In this regard, the pair highlighted other challenges, in a context that includes both macroeconomic issues in each country – in the case of Brazil, a World Cup year, elections, and still high interest rates – as well as global factors, the main one being the war between the United States and Iran.

“War can have an impact, as the cost of our inputs that use oil as a base tends to increase,” said Vilas Boas. “Regarding Latin America, we are among the strong nations that know how to operate in the region.
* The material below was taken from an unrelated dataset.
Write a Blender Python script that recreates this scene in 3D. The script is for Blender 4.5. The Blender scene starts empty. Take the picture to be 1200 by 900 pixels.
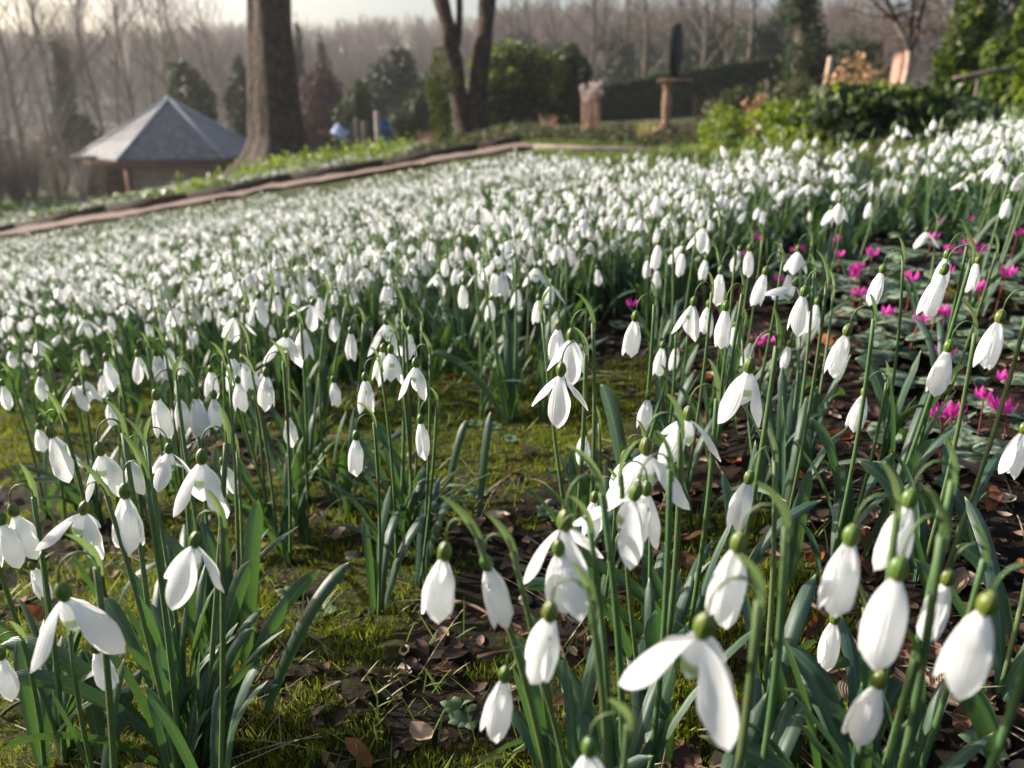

So, we will enter with our heads held high and react as quickly as possible.”

Regarding speed, executives highlighted the fact that Natura is implementing a new operational model with fewer layers, elimination of duplicate functions, alignment of incentives, and the goal of streamlining decision-making.

“Until then, we had to deal with a lot of fragmentation of companies, processes, and systems. For example, there were more than 800 systems in the region. Today, there are fewer than 300,” said Ferreira. “The new model is fully integrated and looks outward. All functions have been regrouped to serve customers.”